2.2.1: 1585 - 1725 - Introduction

The production of printed matter did not undergo any essential changes in the period 1585-1725. Faster and cheaper production methods were, however, sought. The technical improvements to the press such as the 'Blaeu-hose' can be attributed to this as can experiments with standing formes and stereotype and the contracting out of work to printers in the outer districts which apparently were much cheaper. Engravings and etchings increasingly replaced woodcuts as a means of illustrating a book. The population explosion in the North after the fall of Antwerp in 1585 and a new wave of refugees after the revocation of the Edict of Nantes in 1685 created a rapidly growing market for both the consumer and the producer, hardly impeded by censorship. Among those producers were well-known printer-publisher families who had sometimes been working for generations and where wives had often carried on the business. Printer-publishers from abroad were working here as well: Southern Netherlanders, Spanish-Portuguese Jews, Germans, Frenchmen and Englishmen.

The number of print shops, established in more than ninety different towns and villages but particularly concentrated in the large towns of Holland and in the regional centres such as Utrecht and Groningen, amounted to hundreds. The number of titles - of which a sizeable percentage produced anonymously or with a fictitious imprint - ran into the tens of thousands. This enormous production in every language (for export) and in every genre, including new categories such as newspapers and journals, ensured that slowly but surely a clear distinction developed between printers, publishers and booksellers. Publishers did not always have their own press, on the other hand, not all printers published.

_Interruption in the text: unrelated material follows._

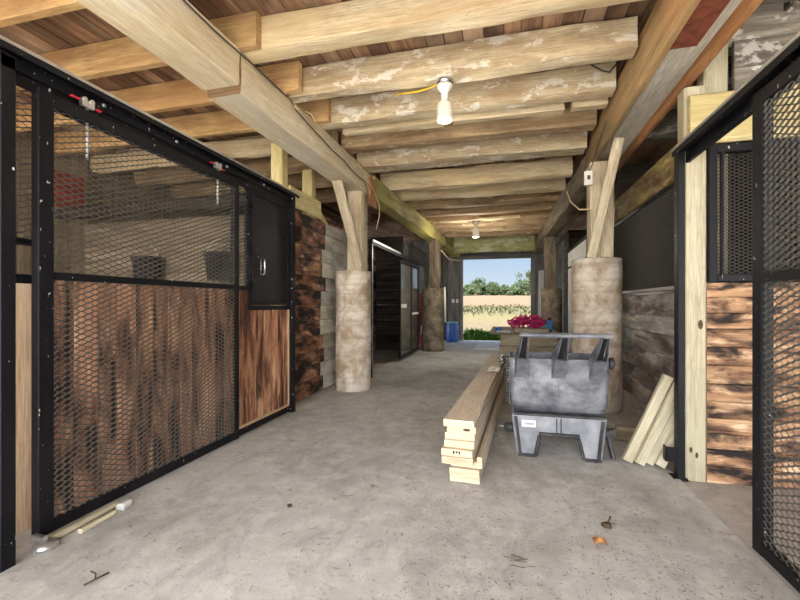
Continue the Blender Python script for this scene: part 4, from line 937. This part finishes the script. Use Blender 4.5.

During this period, printers and publishers organised themselves in separate guilds which split off from the guild of St. Luke. The organisation of work differed from printer to printer in that, in small printing offices, fewer people were involved in the production process than in the larger, well equipped ones. The co-operation between the various people and institutions involved in the production of printed matter became more complex. During this period we see an increasing specialisation among publishers who focused on particular genres (almanacs, atlases, bibles, newspapers, etc.); some even made a living of reprinting what others - both at home and abroad - had put on the market. Publishers' co-operatives became more fashionable, the so-called companies, and the phenomenon of subscription publishing should also be seen as an attempt to limit financial risks.